Termite Inspection Articles

The House Calls


ON a Sunday morning earlier this month, Dave Zappulla was inspecting the 1920's Craftsman colonial home of Ginny and Jim Stewart in Manasquan, N.J. "This house once had extensive termite damage," said Mr. Zappulla, who owns Zappulla Property Inspections, also in Manasquan, which covers Ocean, Monmouth, Middlesex and Union Counties.

"The plumbing and the electrical systems were also outdated," he said.

Five years ago, Mr. Zappulla turned those findings over to the Stewarts, who got the seller to make the needed repairs — which cost nearly $30,000 — before they bought the house for the list price of $305,000.

The Stewarts had their reasons for going ahead with the deal.

"Jim always had his eye on this house," Mrs. Stewart said. "We both thought it had a lot of charm and a lot of potential."

Mr. Stewart said that despite all the red flags, the sheer size of the lot, 90 by 150 feet — "You can't get a lot that size around here," he said — made the house a worthwhile investment.

He was right: It was recently appraised at $705,000.

Falling for a house is a lot like falling in love. First there is physical attraction; then a more serious relationship begins to develop.

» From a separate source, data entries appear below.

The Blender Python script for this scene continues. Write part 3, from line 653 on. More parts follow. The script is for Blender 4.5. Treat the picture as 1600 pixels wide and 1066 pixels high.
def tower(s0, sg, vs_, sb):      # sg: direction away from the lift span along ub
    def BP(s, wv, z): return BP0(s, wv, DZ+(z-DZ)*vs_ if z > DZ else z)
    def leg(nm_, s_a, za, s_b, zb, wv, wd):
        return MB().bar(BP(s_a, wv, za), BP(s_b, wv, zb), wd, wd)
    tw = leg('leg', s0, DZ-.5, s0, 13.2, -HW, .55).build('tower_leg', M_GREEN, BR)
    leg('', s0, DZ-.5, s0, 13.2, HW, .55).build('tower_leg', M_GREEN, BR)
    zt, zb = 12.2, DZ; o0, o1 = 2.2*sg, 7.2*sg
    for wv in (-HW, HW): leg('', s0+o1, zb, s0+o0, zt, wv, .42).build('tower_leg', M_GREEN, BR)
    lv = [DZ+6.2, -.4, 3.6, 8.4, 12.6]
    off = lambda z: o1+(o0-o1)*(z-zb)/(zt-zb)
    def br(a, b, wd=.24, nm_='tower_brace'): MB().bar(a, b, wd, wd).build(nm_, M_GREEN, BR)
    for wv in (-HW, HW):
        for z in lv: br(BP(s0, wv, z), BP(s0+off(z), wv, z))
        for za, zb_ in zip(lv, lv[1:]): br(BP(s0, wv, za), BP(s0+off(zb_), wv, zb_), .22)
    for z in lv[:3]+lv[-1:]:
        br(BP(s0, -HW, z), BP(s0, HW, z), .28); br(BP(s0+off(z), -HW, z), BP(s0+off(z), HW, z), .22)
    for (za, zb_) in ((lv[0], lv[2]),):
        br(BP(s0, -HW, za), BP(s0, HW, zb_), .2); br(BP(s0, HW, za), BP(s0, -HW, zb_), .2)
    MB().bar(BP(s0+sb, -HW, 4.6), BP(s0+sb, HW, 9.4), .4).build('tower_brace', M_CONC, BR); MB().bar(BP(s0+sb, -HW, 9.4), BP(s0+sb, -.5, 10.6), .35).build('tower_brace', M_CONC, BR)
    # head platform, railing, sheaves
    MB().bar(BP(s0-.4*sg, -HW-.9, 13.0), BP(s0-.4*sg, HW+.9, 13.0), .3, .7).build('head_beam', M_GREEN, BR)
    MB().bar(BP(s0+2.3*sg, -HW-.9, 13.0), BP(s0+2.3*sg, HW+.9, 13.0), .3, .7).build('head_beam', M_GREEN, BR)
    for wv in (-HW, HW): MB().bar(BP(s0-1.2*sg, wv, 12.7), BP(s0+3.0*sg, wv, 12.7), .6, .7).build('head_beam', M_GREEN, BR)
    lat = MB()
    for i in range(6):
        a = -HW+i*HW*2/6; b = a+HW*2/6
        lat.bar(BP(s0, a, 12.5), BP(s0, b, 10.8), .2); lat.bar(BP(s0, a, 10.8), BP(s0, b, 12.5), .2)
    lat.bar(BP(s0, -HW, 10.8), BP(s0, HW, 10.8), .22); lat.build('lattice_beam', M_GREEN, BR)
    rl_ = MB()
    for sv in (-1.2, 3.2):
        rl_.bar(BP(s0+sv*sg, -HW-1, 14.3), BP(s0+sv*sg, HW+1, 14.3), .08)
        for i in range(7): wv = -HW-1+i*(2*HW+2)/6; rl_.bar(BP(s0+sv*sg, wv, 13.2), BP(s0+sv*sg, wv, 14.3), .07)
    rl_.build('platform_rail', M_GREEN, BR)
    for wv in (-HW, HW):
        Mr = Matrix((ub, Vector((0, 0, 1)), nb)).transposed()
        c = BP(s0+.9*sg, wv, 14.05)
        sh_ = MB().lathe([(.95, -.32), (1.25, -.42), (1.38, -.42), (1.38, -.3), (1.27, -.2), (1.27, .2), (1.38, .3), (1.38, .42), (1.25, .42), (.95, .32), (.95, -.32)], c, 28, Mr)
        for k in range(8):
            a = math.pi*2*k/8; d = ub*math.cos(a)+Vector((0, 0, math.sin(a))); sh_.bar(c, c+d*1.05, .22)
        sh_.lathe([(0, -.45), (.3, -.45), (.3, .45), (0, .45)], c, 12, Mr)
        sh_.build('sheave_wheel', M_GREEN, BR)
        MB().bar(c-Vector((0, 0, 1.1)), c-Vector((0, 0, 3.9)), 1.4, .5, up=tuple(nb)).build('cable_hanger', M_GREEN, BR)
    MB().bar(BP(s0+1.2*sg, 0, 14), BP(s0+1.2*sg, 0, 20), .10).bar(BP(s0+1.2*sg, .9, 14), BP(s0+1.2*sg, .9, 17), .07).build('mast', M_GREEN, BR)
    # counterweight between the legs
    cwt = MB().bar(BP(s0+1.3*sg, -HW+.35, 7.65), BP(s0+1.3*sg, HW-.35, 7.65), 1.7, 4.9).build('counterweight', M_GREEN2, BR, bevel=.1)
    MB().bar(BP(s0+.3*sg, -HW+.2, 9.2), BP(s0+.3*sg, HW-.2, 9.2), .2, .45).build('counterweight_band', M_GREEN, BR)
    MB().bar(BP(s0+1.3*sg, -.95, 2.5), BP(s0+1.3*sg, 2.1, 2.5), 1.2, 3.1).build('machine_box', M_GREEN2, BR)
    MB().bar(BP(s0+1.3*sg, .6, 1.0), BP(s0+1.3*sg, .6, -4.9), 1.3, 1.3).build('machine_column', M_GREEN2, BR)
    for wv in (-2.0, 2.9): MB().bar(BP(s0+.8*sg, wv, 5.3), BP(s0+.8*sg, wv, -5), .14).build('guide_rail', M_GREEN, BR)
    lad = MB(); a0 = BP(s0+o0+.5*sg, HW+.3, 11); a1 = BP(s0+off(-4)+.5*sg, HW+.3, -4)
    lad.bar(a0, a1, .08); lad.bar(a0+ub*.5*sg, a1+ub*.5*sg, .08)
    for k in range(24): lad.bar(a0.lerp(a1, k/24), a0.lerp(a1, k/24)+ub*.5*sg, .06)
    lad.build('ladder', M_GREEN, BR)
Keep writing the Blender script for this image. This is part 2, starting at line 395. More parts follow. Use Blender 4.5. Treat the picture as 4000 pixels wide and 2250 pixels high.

If the timing is right and the opportunity presents itself, time, energy and money are invested in what could be a lifetime commitment.

But in a heated rush to purchase property in the booming real estate market of the past few years, buyers more interested in making a profit than in making a commitment have been sealing deals everywhere, hurdling huge obstacles to make them work.

Their love may be blind, but their home inspectors and appraisers are not.

Mr. Zappulla, who has been inspecting homes since 1999 — he returned to the Stewarts' this month to make sure the termites had not — said that in recent years he had often seen buyers invest huge sums of money in homes that had major problems like structural damage, faulty plumbing or insect infestation. In some cases, like the Stewarts', the sellers paid for needed repairs; in other cases, the buyers did it.

"When prices of homes were accelerating the past few years, people were more willing to accept problems with houses they knew were in bad condition because they could turn it over and make a profit," Mr. Zappulla said.

In many cases, wealthy buyers didn't even show up for the inspection, he said. "They were just happy to be buying a home in exclusive waterfront areas, and they were going to buy those homes, no matter what."